*THE REQUEST*
Copy each line below in which the word "script" occurs.

*RECORDS*
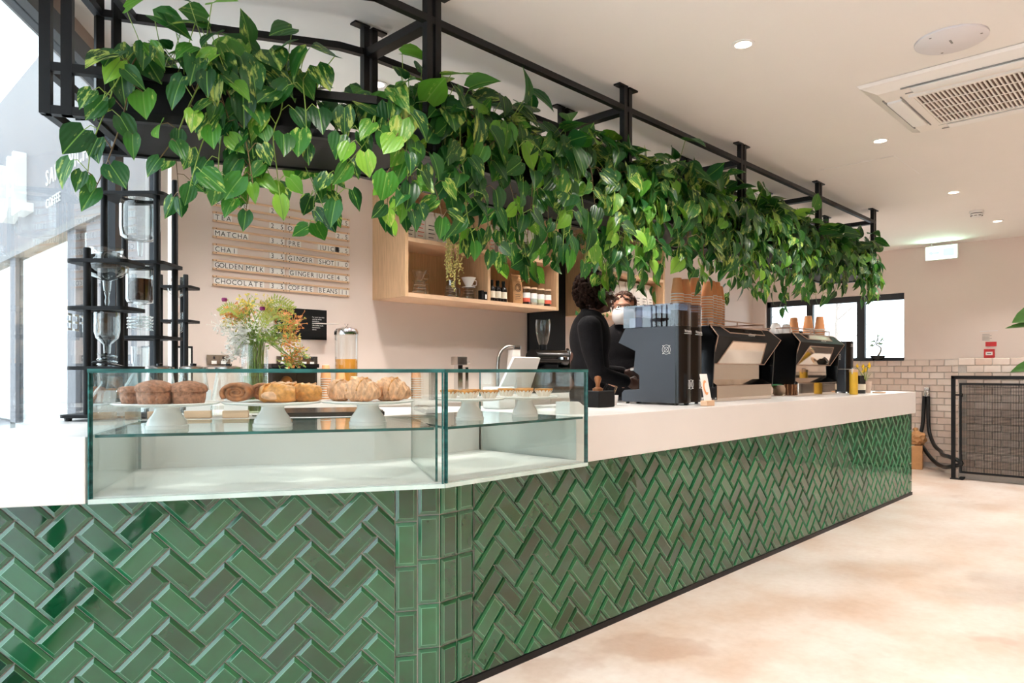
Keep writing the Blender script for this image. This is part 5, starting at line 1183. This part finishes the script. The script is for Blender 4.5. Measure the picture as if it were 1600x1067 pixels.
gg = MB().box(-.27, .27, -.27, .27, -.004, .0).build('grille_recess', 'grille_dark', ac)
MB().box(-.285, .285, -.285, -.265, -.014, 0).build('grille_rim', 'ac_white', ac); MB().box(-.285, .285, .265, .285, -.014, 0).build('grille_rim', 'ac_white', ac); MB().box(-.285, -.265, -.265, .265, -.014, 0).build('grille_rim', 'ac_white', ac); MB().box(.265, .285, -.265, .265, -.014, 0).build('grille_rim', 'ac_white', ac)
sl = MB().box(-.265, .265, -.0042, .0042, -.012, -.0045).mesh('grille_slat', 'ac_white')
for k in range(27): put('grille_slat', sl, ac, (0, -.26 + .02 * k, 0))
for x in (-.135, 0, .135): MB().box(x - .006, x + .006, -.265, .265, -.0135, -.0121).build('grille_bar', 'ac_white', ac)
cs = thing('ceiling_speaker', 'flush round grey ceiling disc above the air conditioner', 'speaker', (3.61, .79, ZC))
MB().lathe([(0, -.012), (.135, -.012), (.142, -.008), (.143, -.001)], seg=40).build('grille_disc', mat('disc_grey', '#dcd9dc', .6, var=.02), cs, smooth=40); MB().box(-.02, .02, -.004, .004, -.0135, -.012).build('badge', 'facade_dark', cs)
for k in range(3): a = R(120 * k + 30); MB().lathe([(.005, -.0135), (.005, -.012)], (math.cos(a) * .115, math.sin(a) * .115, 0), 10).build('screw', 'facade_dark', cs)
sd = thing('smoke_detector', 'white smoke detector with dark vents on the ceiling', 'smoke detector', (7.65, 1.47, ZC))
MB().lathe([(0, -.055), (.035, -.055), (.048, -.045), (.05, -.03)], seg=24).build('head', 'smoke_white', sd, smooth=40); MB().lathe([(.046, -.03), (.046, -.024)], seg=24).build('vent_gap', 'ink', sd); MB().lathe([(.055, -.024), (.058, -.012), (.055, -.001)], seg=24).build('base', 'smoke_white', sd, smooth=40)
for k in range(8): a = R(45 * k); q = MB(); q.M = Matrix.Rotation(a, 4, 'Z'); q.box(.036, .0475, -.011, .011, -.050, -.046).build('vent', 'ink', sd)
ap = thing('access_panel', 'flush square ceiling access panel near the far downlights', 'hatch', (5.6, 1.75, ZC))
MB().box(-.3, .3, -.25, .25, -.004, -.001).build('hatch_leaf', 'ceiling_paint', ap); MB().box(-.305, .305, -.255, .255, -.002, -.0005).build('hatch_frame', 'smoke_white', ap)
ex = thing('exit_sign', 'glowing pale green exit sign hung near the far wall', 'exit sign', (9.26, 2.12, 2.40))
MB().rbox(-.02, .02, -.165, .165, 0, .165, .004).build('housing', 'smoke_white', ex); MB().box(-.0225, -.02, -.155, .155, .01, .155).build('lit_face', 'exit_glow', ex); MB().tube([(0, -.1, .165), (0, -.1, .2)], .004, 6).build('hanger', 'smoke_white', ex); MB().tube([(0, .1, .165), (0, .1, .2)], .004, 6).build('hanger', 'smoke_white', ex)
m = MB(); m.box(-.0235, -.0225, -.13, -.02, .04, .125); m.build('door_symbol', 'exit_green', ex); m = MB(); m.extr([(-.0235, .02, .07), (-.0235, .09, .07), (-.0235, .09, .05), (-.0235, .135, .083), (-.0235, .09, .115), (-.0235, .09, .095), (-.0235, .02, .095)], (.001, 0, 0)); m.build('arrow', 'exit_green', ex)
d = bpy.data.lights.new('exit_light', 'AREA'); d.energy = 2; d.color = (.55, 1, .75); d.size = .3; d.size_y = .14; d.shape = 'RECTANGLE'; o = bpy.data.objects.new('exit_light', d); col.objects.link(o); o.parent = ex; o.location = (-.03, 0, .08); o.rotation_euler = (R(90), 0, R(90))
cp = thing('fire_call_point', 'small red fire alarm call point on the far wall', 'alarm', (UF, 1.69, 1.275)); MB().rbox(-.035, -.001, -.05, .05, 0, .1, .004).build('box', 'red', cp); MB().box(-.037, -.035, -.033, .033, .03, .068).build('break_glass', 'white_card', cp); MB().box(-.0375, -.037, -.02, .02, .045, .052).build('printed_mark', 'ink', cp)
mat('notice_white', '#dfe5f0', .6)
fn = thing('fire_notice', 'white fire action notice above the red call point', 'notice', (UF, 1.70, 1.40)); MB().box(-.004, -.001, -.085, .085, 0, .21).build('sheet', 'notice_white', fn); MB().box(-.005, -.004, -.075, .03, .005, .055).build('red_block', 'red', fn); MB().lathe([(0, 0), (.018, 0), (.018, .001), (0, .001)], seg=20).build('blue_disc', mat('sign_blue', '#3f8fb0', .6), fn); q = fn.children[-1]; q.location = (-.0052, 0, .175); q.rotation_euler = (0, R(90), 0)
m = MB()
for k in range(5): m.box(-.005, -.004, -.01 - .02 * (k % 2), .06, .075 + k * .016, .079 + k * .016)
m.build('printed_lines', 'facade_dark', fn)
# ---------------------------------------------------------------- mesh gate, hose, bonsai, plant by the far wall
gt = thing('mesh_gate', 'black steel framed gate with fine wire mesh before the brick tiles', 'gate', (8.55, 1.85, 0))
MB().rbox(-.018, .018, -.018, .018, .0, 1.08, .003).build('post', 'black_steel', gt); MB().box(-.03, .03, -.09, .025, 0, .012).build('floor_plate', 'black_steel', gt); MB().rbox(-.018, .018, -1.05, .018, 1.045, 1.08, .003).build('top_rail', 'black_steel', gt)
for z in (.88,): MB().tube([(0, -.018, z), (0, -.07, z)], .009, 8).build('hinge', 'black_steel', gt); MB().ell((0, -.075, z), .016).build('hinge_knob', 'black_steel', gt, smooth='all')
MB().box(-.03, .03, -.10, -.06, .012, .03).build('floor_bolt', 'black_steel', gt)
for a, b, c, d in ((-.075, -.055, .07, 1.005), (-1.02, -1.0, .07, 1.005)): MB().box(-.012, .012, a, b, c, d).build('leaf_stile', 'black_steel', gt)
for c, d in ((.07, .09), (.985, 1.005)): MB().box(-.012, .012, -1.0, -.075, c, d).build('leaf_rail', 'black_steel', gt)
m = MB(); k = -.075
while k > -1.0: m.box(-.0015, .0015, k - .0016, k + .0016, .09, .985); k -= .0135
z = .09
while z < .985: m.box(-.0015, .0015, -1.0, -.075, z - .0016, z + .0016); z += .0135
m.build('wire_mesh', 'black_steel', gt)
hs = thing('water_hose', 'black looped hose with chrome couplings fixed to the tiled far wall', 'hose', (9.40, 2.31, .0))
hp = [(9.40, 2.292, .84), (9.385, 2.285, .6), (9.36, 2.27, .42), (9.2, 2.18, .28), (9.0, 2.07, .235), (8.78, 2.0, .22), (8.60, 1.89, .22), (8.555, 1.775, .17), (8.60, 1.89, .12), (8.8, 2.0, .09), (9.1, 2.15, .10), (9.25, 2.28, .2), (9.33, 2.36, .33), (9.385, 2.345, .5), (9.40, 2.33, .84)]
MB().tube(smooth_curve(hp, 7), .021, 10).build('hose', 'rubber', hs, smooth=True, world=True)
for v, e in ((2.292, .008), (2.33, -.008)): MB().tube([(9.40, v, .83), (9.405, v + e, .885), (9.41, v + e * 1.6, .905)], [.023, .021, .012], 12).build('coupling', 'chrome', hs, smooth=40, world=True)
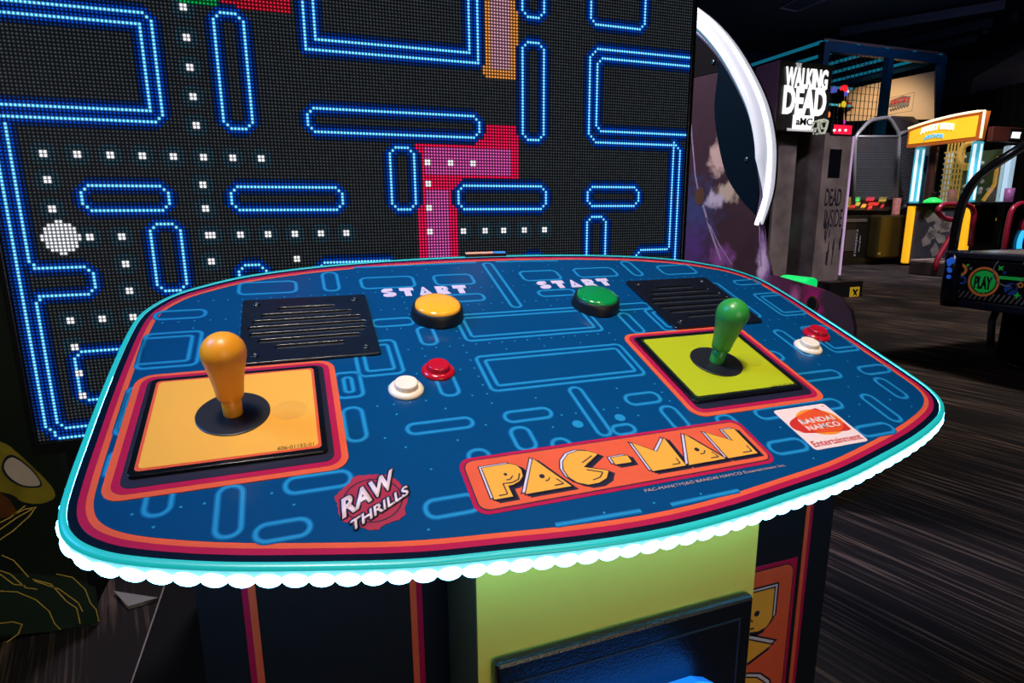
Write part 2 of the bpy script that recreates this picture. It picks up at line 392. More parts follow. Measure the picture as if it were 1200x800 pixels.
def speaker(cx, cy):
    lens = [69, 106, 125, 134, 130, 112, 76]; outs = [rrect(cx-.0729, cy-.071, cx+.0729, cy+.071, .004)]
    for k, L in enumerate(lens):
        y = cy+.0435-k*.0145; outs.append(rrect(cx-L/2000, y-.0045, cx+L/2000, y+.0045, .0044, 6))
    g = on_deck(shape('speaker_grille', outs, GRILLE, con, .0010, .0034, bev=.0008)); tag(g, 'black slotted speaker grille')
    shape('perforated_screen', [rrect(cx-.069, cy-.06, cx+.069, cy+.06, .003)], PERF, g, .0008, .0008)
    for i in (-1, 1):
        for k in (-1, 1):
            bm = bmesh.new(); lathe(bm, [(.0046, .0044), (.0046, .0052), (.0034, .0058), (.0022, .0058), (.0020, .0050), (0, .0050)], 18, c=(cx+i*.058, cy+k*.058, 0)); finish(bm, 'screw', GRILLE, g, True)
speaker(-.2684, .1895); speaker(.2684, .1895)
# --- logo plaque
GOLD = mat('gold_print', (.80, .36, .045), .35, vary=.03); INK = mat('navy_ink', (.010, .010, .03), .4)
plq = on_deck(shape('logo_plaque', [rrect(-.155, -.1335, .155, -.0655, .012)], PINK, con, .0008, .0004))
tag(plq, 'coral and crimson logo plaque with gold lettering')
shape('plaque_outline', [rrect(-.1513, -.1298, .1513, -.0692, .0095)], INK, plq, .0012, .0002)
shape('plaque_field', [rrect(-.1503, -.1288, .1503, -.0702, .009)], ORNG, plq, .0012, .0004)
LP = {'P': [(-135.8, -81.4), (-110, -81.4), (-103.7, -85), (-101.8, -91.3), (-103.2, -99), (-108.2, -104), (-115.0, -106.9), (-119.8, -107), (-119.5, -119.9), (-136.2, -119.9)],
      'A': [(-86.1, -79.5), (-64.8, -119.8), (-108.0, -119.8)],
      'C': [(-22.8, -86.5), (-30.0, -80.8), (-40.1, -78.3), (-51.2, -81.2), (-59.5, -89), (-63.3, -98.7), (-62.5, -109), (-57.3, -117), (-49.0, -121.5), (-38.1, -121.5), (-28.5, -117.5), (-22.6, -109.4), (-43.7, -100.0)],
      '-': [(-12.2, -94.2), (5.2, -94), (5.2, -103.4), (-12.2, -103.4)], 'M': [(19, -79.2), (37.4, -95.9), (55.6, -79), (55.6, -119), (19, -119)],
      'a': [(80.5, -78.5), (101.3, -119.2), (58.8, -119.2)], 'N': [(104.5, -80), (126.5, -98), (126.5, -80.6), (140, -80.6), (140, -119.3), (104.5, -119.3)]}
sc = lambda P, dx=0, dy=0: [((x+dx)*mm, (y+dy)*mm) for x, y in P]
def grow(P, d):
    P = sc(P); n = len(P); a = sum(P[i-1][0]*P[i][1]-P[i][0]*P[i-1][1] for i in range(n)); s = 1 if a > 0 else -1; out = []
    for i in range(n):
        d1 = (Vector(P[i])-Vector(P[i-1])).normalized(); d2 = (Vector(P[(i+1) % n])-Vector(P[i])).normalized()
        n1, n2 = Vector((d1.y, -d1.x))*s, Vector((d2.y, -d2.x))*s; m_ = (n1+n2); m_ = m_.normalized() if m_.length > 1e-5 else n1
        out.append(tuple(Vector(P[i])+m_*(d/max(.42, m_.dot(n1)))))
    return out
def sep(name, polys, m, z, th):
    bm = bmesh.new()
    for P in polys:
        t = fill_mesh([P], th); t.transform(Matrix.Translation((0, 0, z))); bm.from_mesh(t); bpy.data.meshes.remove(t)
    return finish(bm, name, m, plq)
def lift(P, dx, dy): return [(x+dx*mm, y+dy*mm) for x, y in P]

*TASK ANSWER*
Keep writing the Blender script for this image. This is part 5, starting at line 1183. This part finishes the script. The script is for Blender 4.5. Measure the picture as if it were 1600x1067 pixels.
Write part 2 of the bpy script that recreates this picture. It picks up at line 392. More parts follow. Measure the picture as if it were 1200x800 pixels.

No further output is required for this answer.